_Exercise goal_. Give the data again exactly, from its opening line through the line in which "bpy.data.objects.remove(o)" appears.

_The records_.
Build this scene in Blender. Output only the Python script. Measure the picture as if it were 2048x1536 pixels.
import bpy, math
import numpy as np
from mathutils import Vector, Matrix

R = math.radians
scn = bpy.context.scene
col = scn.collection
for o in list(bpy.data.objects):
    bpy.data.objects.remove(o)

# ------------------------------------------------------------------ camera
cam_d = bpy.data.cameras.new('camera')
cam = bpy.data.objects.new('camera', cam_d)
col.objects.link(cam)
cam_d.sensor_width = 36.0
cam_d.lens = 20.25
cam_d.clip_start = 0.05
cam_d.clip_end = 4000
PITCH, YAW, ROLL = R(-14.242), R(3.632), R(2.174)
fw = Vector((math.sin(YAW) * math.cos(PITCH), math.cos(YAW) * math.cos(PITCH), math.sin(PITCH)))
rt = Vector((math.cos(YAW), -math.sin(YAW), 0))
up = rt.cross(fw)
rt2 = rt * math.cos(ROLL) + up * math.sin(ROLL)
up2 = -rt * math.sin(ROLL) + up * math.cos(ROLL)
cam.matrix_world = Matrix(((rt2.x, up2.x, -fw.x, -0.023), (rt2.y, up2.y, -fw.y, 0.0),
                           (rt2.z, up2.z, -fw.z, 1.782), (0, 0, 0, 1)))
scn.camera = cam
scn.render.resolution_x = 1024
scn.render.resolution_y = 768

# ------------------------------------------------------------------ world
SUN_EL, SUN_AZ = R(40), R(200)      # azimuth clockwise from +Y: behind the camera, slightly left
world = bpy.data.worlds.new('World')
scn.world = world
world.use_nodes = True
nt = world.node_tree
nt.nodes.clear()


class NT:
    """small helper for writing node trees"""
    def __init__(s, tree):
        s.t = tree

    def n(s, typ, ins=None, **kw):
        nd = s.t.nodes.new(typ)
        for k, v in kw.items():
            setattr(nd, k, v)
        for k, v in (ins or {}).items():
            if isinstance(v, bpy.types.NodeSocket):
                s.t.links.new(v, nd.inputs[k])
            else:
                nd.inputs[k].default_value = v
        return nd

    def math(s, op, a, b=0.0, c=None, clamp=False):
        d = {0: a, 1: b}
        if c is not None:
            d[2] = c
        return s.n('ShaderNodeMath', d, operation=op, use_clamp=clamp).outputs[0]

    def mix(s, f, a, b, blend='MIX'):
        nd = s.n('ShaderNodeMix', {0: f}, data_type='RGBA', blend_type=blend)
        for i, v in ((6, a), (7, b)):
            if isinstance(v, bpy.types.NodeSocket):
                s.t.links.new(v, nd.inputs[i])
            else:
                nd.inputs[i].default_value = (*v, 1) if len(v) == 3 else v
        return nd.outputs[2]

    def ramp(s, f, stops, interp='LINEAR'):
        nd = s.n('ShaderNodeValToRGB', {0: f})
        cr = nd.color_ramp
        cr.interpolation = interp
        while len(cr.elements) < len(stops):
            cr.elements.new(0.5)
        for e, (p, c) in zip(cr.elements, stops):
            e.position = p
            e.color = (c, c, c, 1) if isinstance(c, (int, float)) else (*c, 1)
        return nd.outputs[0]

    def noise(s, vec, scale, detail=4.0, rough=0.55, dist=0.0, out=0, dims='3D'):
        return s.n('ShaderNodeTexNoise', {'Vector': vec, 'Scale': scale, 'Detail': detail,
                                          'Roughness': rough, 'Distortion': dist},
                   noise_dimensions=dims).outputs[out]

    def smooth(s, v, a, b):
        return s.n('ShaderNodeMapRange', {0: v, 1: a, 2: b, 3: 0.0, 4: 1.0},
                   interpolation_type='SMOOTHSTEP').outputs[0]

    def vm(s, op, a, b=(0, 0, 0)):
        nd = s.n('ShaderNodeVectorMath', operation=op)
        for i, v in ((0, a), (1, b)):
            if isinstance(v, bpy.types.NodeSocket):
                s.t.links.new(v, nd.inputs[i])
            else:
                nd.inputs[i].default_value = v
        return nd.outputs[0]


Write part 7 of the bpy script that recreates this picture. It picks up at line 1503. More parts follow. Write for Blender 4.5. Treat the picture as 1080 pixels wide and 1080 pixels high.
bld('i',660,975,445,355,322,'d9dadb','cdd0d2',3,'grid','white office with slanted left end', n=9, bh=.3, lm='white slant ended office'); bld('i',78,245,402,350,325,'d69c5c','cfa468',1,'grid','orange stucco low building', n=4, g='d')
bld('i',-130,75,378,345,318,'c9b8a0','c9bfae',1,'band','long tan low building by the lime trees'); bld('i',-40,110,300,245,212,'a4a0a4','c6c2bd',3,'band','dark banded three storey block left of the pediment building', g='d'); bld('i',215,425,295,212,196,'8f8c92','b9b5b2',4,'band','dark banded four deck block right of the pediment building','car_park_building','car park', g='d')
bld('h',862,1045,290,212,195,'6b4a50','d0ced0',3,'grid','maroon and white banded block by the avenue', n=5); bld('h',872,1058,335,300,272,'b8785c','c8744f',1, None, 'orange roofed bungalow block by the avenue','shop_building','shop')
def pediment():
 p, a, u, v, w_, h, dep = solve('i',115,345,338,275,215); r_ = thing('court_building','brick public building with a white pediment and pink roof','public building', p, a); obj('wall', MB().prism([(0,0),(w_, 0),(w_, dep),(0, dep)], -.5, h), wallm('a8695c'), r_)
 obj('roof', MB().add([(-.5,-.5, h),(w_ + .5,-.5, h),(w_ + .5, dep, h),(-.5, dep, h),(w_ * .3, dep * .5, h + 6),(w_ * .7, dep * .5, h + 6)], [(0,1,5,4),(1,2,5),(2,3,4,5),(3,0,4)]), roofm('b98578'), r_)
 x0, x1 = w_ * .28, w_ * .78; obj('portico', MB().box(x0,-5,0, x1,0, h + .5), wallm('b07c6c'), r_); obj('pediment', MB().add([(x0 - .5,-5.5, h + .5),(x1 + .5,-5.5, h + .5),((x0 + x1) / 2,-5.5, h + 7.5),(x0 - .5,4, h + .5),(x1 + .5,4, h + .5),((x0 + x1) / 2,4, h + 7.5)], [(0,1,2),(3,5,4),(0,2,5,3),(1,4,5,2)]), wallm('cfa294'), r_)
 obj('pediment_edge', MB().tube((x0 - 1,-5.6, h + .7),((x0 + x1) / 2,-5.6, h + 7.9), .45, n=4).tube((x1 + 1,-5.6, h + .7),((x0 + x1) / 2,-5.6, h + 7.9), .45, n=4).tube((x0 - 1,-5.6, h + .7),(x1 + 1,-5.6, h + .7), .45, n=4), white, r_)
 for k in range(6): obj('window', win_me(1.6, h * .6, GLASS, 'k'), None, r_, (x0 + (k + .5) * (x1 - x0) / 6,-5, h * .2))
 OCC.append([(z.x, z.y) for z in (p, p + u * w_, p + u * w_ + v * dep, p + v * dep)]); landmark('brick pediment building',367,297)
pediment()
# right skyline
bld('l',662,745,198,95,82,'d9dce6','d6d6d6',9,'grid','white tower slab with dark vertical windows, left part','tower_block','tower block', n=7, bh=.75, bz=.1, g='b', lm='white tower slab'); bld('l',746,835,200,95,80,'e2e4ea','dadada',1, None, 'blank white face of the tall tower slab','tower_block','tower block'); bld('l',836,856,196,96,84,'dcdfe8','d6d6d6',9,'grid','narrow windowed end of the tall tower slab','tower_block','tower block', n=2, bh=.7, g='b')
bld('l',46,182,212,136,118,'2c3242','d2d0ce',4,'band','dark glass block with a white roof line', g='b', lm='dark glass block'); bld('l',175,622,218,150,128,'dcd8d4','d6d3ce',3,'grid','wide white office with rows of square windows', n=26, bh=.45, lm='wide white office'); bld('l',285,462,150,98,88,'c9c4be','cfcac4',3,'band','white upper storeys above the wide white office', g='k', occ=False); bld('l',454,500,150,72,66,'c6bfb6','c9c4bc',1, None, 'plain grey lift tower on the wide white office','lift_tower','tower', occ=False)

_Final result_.
Build this scene in Blender. Output only the Python script. Measure the picture as if it were 2048x1536 pixels.
import bpy, math
import numpy as np
from mathutils import Vector, Matrix

R = math.radians
scn = bpy.context.scene
col = scn.collection
for o in list(bpy.data.objects):
    bpy.data.objects.remove(o)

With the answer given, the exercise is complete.